Latest update January 25th, 2025 7:00 AM
Mar 20, 2016 Features / Columnists, Freddie Kissoon
Al Pacino is among a list of ten artists drawn from around the world that I would put as the best talent I have seen on film. I always wondered why I chose “People I know” as my favourite Pacino movie. I even bought the DVD for my daughter. Actually the film comes close to run-of-the-mill stuff, without any flair or subtlety or sophistication to the plot, but it is the Pacino film I prefer.
The reason has to be Freudian. The overall theme of the film is that people are not what you think they are. I don’t need an Al Pacino ‘B’ grade movie to tell me that. But still the film has a subliminal message – people will always be found in places where others are deceived into thinking they are positive humans. I think it is because there are deep aspects to my personal life, I have chosen “People I Know” as my favourite Pacino flick.
I was reminded the other day in the Kaieteur News offices that I am still to write my memoirs. If I write my memoirs there will be two opposing kinds of reactions. To bat safely, I will have to evade historical facts and philosophical and moral indictments of PEOPLE I KNOW (my emphasis). It will be a boring read. Guyanese will laugh at me and inquire why I wrote with such unexciting aridity. If I was to speak my mind on the PEOPLE I KNOW, I will spend every day of my life until I die, walking up the steps of the High Court to respond to thousands of lawsuits. I may tell the truth and the truth will hurt many who sit in high places, on high moral pedestals, and many who are supposed to be icons for the present and future generations to look up to.
I thought of this Pacino movie when I read that the President said that after the over 50 forensic audits into governmental entities are complete, foreign investigators will be brought in. The President went on to state that he is in favour of local personnel, but there may be the need to have foreign people. I take a different position. I don’t want to see any local police or local financial expert or judicial investigator, period.
Let me digress a bit. I never thought I could entertain thoughts of opposing the eradication of the Privy Council in London to replace it with our own Caribbean Court of Justice. At the philosophical and cultural levels, I am a quintessential Caribbean man. Life without the Caribbean presence in me is something I never contemplated and I will never think of.

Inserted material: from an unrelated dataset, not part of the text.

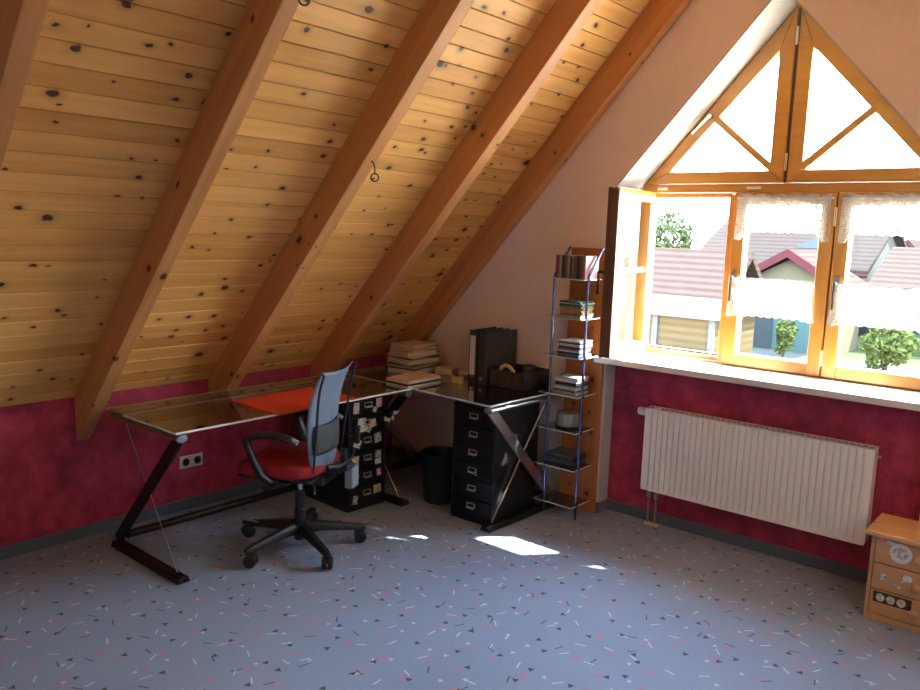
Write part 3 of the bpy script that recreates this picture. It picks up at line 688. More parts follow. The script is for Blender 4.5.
# ------------------------------------------------------------------ office chair
CH = thing('office_chair', 'swivel office chair with red seat and grey mesh back', 'office chair', (-3.005, 2.39, 0), 26)
def C_(name, mat, fn, parent=CH, **k):
    bm = BM(); fn(bm); return obj(name, bm, mat, parent, local=True, **k)
C_('gas_column', M['black'], lambda b: (lathe(b, [(.028, .045), (.028, .20), (.024, .205), (.024, .30)], seg=20)), smooth=True)
C_('piston', M['chrome'], lambda b: lathe(b, [(.014, .30), (.014, .385)], seg=16), smooth=True)
C_('hub', M['black'], lambda b: lathe(b, [(.040, .085), (.052, .10), (.050, .135), (.034, .145)], seg=24), smooth=True)
for k in range(5):
    a = math.radians(-87+72*k-26); d = Vector((math.cos(a), math.sin(a), 0)); s = Vector((-d.y, d.x, 0))
    def leg(b):
        secs = [(.03, .028, .080, .135), (.10, .024, .085, .128), (.20, .020, .078, .112), (.305, .017, .068, .095), (.330, .010, .070, .090)]
        rings = []
        for r_, hw, z0_, z1_ in secs:
            rings.append([b.verts.new(d*r_+s*x*hw+Vector((0, 0, z))) for x, z in ((-1, z0_), (1, z0_), (1, (z0_+z1_*2)/3), (.55, z1_), (-.55, z1_), (-1, (z0_+z1_*2)/3))])
        for A, B in zip(rings, rings[1:]):
            for i in range(6): b.faces.new((A[i], A[(i+1) % 6], B[(i+1) % 6], B[i]))
        b.faces.new(rings[0][::-1]); b.faces.new(rings[-1])
    lg = C_('base_leg', M['black'], leg, smooth=True)
    ca = a+.5*(k+1); wd = Vector((math.cos(ca), math.sin(ca), 0)); c = d*.315+Vector((-wd.y, wd.x, 0))*.012
    def caster(b):
        for sgn in (-1, 1):
            ring_ = []
            for off, rr in ((.004, .026), (.006, .031), (.022, .031), (.026, .024)):
                p = c+wd*off*sgn+Vector((0, 0, .0312))
                ring_.append([b.verts.new(p+(Vector((-wd.y, wd.x, 0))*math.cos(q)+Vector((0, 0, 1))*math.sin(q))*rr) for q in [j*math.pi/9 for j in range(18)]])
            for A, B in zip(ring_, ring_[1:]):
                for i in range(18): b.faces.new((A[i], A[(i+1) % 18], B[(i+1) % 18], B[i]))
            b.faces.new(ring_[0]); b.faces.new(ring_[-1])
        tube(b, [d*.315+Vector((0, 0, .03)), d*.315+Vector((0, 0, .075))], .008, 8)
        tube(b, [c+Vector((-wd.y, wd.x, 0))*.024+Vector((0, 0, .05)), c+Vector((0, 0, .060)), c-Vector((-wd.y, wd.x, 0))*.018+Vector((0, 0, .055))], .016, 8)
    C_('caster', M['black'], caster, lg, smooth=True)
    if k == 4:
        C_('foot_rest_plate', M['greyplast'], lambda b: obox(b, d*.27+Vector((0, 0, .098)), (.085, .042, .006), Matrix.Rotation(a, 3, 'Z')), lg, bevel=.002)
# mechanism
C_('mechanism', M['black'], lambda b: (obox(b, (.03, 0, .378), (.26, .17, .045)), obox(b, (0, 0, .365), (.10, .10, .04)), obox(b, (.0, 0, .396), (.10, .46, .018)),
    beam(b, (.12, 0, .395), (.27, 0, .45), .09, .028)), bevel=.008)
C_('adjust_lever', M['black'], lambda b: (tube(b, [(-.02, -.08, .385), (-.03, -.20, .378), (-.05, -.27, .378)], [.006, .006, .011], 8)), smooth=True)
C_('adjust_lever', M['chrome'], lambda b: (tube(b, [(.10, -.08, .385), (.15, -.16, .372), (.17, -.20, .360)], .005, 8)), smooth=True)
C_('tilt_box', M['greyplast'], lambda b: obox(b, (.260, .03, .385), (.045, .085, .105)), bevel=.008)
# seat cushion
def seat(b):
    nu, nv = 28, 10
    secs = [(0, .0), (.70, .0), (.93, .006), (1.0, .022), (1.0, .040), (.95, .058), (.80, .066), (.5, .064), (.0, .060)]
    rings = []
    for k_, h in secs:
        ring_ = []
        for i in range(40):
            a = 2*math.pi*i/40; ca_, sa_ = math.cos(a), math.sin(a); e = .55
            x = .215*k_*math.copysign(abs(ca_)**e, ca_); y = .235*k_*math.copysign(abs(sa_)**e, sa_)
            z = .407+h-(.030*max(0, (-x-.12)/.12)**1.5 if x < -.12 else 0)+.012*(abs(y)/.235)**2*(1 if h > .03 else 0)
            ring_.append(b.verts.new((x-.055, y, z)))
        rings.append(ring_)
    for A, B in zip(rings, rings[1:]):
        for i in range(40): b.faces.new((A[i], A[(i+1) % 40], B[(i+1) % 40], B[i]))
    bmesh.ops.remove_doubles(b, verts=b.verts, dist=1e-5)
C_('seat', M['red_seat'], seat, smooth=True)
C_('seat_shell', M['black'], lambda b: obox(b, (-.045, 0, .404), (.38, .40, .014)), bevel=.006)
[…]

But my attitude to the Privy Council came under serious strain when I spent five years in the High Court defending President Jagdeo’s libel writ and the contempt of court writ filed by Juan Edghill. There and then I began to understand why the Trinidadian and Jamaican people are hesitant about stopping the white man in London from hearing appeals from Caribbean lower courts. Maybe they think those British judges have more integrity and independence than our Caribbean judges. I don’t blame them.
What I saw in those five years scared me about the Caribbean Court of Justice. In another article I will have more to say about the court papers for division of property by the former wife of anti-colonial icon and practicing attorney, Ashton Chase.
Let’s return to the foreign investigators.
My contention is that in an extremely sensitive issue like the decision to charge and prosecute former high-level functionaries of the former PPP Government, I have no faith in scores of our police officers, financial experts and judicial officials. Don’t get me wrong. I never used the word “ALL.” I wrote the word, SCORES.” And those “SCORES” will come from those very professions I referred to a few lines above.
There is a complex, labyrinthine web that permeates this society in frightening ways. I am not only frightened, but live in deep dread about only Guyanese police, Guyanese financial experts and Guyanese judicial officials being left to make the decision to decide if wrongdoing was done, after they research the findings of the forensic audits.
I repeat what I believe in, and I hold that belief the way a churchgoer accepts the existence of God – there should be foreign investigators who should be given the authority to make pronouncements on the violation of the law during the life of the past regime.
My dear readers, you think you know the PEOPLE I KNOW? Sorry if I sound chauvinistic, but you don’t. This is a sinful, devilish, immoral country. I sound religious, even though I am not.